Given problem: Exactly repeat the material, dropping only the pictures.

Source excerpt:
****************************************
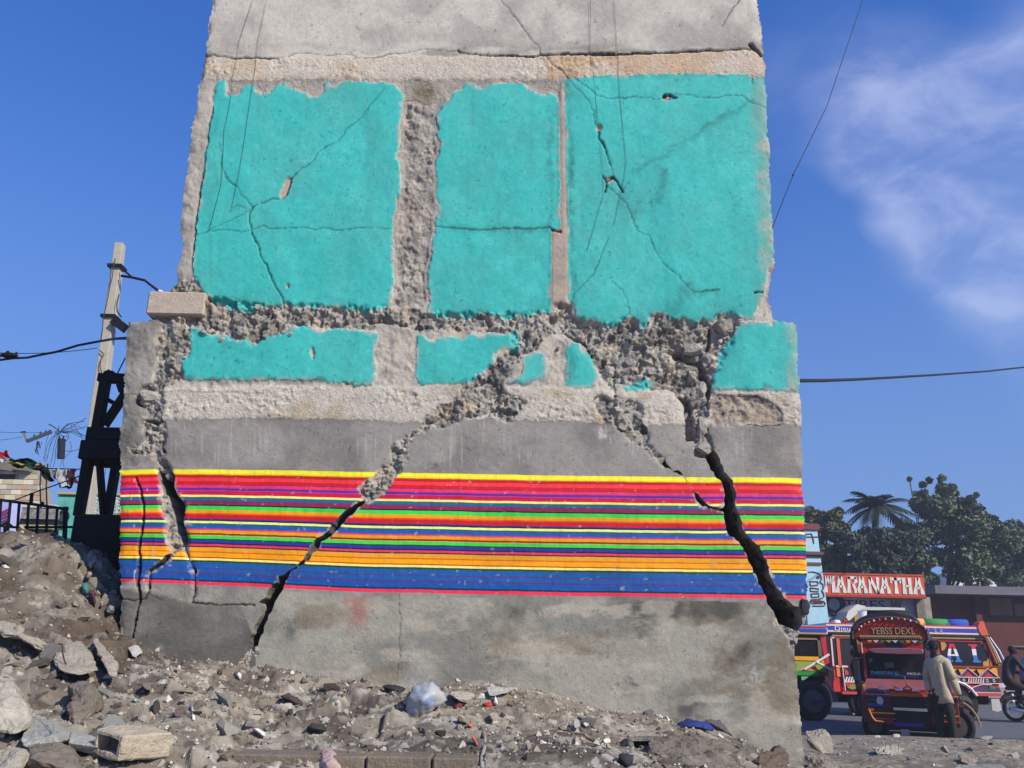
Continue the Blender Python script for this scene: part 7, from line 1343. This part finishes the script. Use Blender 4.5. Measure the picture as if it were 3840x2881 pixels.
bit('white_chip', 'upright white shard beside the bright red scrap', 'chip', Z5, [(430,960),(450,890),(470,930),(475,975),(450,985)], 5.75, rock_mat('white_stone', alb(206,204,198), alb(232,228,220)), .02, .003, 55)
bit('teal_chip', 'small turquoise chip of painted plaster above the hollow block at lower left', 'chip', Z8, [(1450,715),(1475,695),(1500,705),(1490,740),(1460,745)], 4.9, pl('chip_teal', (120,186,170)), .012, .003, 56)
bit('teal_rag', 'turquoise and maroon rags in the shadow beside the wall corner', 'rag', lambda x, y: (x/1.783, 1950+y/1.783), [(550,440),(575,425),(600,470),(585,500),(556,490)], 6.6, pl('rag_teal', (70,120,110), var=.3), .03, .012, 57)
bit('maroon_rag', 'maroon rag hanging in the dark gap beside the wall corner', 'rag', lambda x, y: (x/1.783, 1950+y/1.783), [(590,470),(640,455),(650,540),(640,600),(600,560)], 6.55, pl('rag_maroon', (84,52,60), var=.3), .03, .012, 58)
for i, (x, y, r, lab, m) in enumerate([(590,370,30,'pale round stone at the top of the dark gap beside the wall corner',m_pale),(700,400,24,'brown broken block in the dark gap beside the wall corner',m_tan),(760,500,26,'tall pale stone wedged against the wall corner',m_pale),(680,565,26,'rounded pale stone low in the dark gap beside the wall',m_pale),(735,605,36,'large rounded stone at the bottom of the dark gap beside the wall',m_conc),(610,300,34,'grey torn plastic lump at the top of the dark gap',m_conc),(540,290,22,'dusty stone on the brink of the dark gap',m_tan)]):
    c = (x/1.783, 1950+y/1.783); rr_ = r/1.783; hullrock('gap_stone', lab, 'stone', [(c[0]-rr_, c[1], 6.6), (c[0]+rr_*.9, c[1]-rr_*.3, 6.6), (c[0], c[1]-rr_*1.2, 6.62), (c[0]+rr_*.2, c[1]+rr_, 6.55), (c[0]-rr_*.5, c[1]+rr_*.7, 6.5), (c[0]+rr_*.5, c[1]-rr_*.5, 6.48), (c[0], c[1], 6.75)], m, 2, .012, 70+i)
hit_ = lambda fr, x, y, d: (lambda p: P(p[0], p[1], ground_hit(p[0], p[1], d)-.03))(fr(x, y))
def wirebit(label, fr, lst, d, r, m, name='bent_wire', cat='wire'):
    setp(MB().tube([hit_(fr, x, y, d) for x, y in lst], r, 5).build(name, m, smooth=True), label, cat)
m_rust = mat('rusty_wire', (.07,.03,.022), .8, .3, 30)
p0 = Z8(680,110); dd = ground_hit(*Z8(760,380), 5.2)-.12
setp(MB().tube([P(*Z8(x, y), dd) for x, y in ((640,100),(680,110),(685,200),(705,290),(740,360),(790,410),(850,420))], .0045, 5).build('bent_wire', m_rust, smooth=True), 'rusty bent reinforcing wire curving over the brown slab', 'wire')
wirebit('white plastic stick standing out of the slope right of the hollow block', Z8, ((2085,770),(2105,850),(2115,930)), 4.8, .007, pl('stick_white', (214,214,208)), 'white_stick', 'stick')
wirebit('thin dark wire lying over the dusty clod below the navy cloth', Z6, ((300,1465),(360,1470),(430,1460)), 4.9, .006, m_rust); wirebit('thin curl of dark wire on the dusty clod at lower right', Z6, ((420,1545),(470,1545),(520,1580),(545,1610)), 4.6, .006, m_rust)
wirebit('bent twig lying on the slope right of the middle', Z5, ((1300,1290),(1400,1310),(1500,1380),(1640,1400)), 5.0, .006, m_rust, 'twig', 'twig'); wirebit('grey frayed cord lying beside the pinkish red strip', Z5, ((300,1230),(340,1340),(330,1450),(300,1560),(310,1650)), 4.7, .010, pl('cord_grey', (150,146,138)), 'frayed_cord', 'cord')
c = hit_(Z4, 952, 612, 5.6); setp(MB().ring(c, .020, .006, 18, 6).disc(c+Vector((0,.008,0)), .016, .006, 14).build('tin_lid', mat('tin', (.3,.27,.24), .4, .3, metal=.7)), 'small round tin lid standing on the slope beside the brown rag', 'tin lid')

# ------------------------------------------------------------------ air: thin haze round the whole place
hz_m = bpy.data.materials.new('haze_air'); hz_m.use_nodes = True; hn = hz_m.node_tree.nodes; hn.clear(); ho = hn.new('ShaderNodeOutputMaterial'); hv_ = hn.new('ShaderNodeVolumePrincipled')
hv_.inputs['Color'].default_value = (.80, .87, 1.0, 1); hv_.inputs['Density'].default_value = .0017; hv_.inputs['Anisotropy'].default_value = .2
hz_m.node_tree.links.new(hv_.outputs[0], ho.inputs['Volume'])
hzb = MB().box((-905, -65, STREET-1.1), (905, 1505, 13.0)).build('haze', hz_m); setp(hzb, kind='stuff')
****************************************
Solution for this task:
Continue the Blender Python script for this scene: part 7, from line 1343. This part finishes the script. Use Blender 4.5. Measure the picture as if it were 3840x2881 pixels.
bit('white_chip', 'upright white shard beside the bright red scrap', 'chip', Z5, [(430,960),(450,890),(470,930),(475,975),(450,985)], 5.75, rock_mat('white_stone', alb(206,204,198), alb(232,228,220)), .02, .003, 55)
bit('teal_chip', 'small turquoise chip of painted plaster above the hollow block at lower left', 'chip', Z8, [(1450,715),(1475,695),(1500,705),(1490,740),(1460,745)], 4.9, pl('chip_teal', (120,186,170)), .012, .003, 56)
bit('teal_rag', 'turquoise and maroon rags in the shadow beside the wall corner', 'rag', lambda x, y: (x/1.783, 1950+y/1.783), [(550,440),(575,425),(600,470),(585,500),(556,490)], 6.6, pl('rag_teal', (70,120,110), var=.3), .03, .012, 57)
bit('maroon_rag', 'maroon rag hanging in the dark gap beside the wall corner', 'rag', lambda x, y: (x/1.783, 1950+y/1.783), [(590,470),(640,455),(650,540),(640,600),(600,560)], 6.55, pl('rag_maroon', (84,52,60), var=.3), .03, .012, 58)
for i, (x, y, r, lab, m) in enumerate([(590,370,30,'pale round stone at the top of the dark gap beside the wall corner',m_pale),(700,400,24,'brown broken block in the dark gap beside the wall corner',m_tan),(760,500,26,'tall pale stone wedged against the wall corner',m_pale),(680,565,26,'rounded pale stone low in the dark gap beside the wall',m_pale),(735,605,36,'large rounded stone at the bottom of the dark gap beside the wall',m_conc),(610,300,34,'grey torn plastic lump at the top of the dark gap',m_conc),(540,290,22,'dusty stone on the brink of the dark gap',m_tan)]):
    c = (x/1.783, 1950+y/1.783); rr_ = r/1.783; hullrock('gap_stone', lab, 'stone', [(c[0]-rr_, c[1], 6.6), (c[0]+rr_*.9, c[1]-rr_*.3, 6.6), (c[0], c[1]-rr_*1.2, 6.62), (c[0]+rr_*.2, c[1]+rr_, 6.55), (c[0]-rr_*.5, c[1]+rr_*.7, 6.5), (c[0]+rr_*.5, c[1]-rr_*.5, 6.48), (c[0], c[1], 6.75)], m, 2, .012, 70+i)
hit_ = lambda fr, x, y, d: (lambda p: P(p[0], p[1], ground_hit(p[0], p[1], d)-.03))(fr(x, y))
def wirebit(label, fr, lst, d, r, m, name='bent_wire', cat='wire'):
    setp(MB().tube([hit_(fr, x, y, d) for x, y in lst], r, 5).build(name, m, smooth=True), label, cat)
m_rust = mat('rusty_wire', (.07,.03,.022), .8, .3, 30)
p0 = Z8(680,110); dd = ground_hit(*Z8(760,380), 5.2)-.12
setp(MB().tube([P(*Z8(x, y), dd) for x, y in ((640,100),(680,110),(685,200),(705,290),(740,360),(790,410),(850,420))], .0045, 5).build('bent_wire', m_rust, smooth=True), 'rusty bent reinforcing wire curving over the brown slab', 'wire')
wirebit('white plastic stick standing out of the slope right of the hollow block', Z8, ((2085,770),(2105,850),(2115,930)), 4.8, .007, pl('stick_white', (214,214,208)), 'white_stick', 'stick')
wirebit('thin dark wire lying over the dusty clod below the navy cloth', Z6, ((300,1465),(360,1470),(430,1460)), 4.9, .006, m_rust); wirebit('thin curl of dark wire on the dusty clod at lower right', Z6, ((420,1545),(470,1545),(520,1580),(545,1610)), 4.6, .006, m_rust)
wirebit('bent twig lying on the slope right of the middle', Z5, ((1300,1290),(1400,1310),(1500,1380),(1640,1400)), 5.0, .006, m_rust, 'twig', 'twig'); wirebit('grey frayed cord lying beside the pinkish red strip', Z5, ((300,1230),(340,1340),(330,1450),(300,1560),(310,1650)), 4.7, .010, pl('cord_grey', (150,146,138)), 'frayed_cord', 'cord')
c = hit_(Z4, 952, 612, 5.6); setp(MB().ring(c, .020, .006, 18, 6).disc(c+Vector((0,.008,0)), .016, .006, 14).build('tin_lid', mat('tin', (.3,.27,.24), .4, .3, metal=.7)), 'small round tin lid standing on the slope beside the brown rag', 'tin lid')

# ------------------------------------------------------------------ air: thin haze round the whole place
hz_m = bpy.data.materials.new('haze_air'); hz_m.use_nodes = True; hn = hz_m.node_tree.nodes; hn.clear(); ho = hn.new('ShaderNodeOutputMaterial'); hv_ = hn.new('ShaderNodeVolumePrincipled')
hv_.inputs['Color'].default_value = (.80, .87, 1.0, 1); hv_.inputs['Density'].default_value = .0017; hv_.inputs['Anisotropy'].default_value = .2
hz_m.node_tree.links.new(hv_.outputs[0], ho.inputs['Volume'])
hzb = MB().box((-905, -65, STREET-1.1), (905, 1505, 13.0)).build('haze', hz_m); setp(hzb, kind='stuff')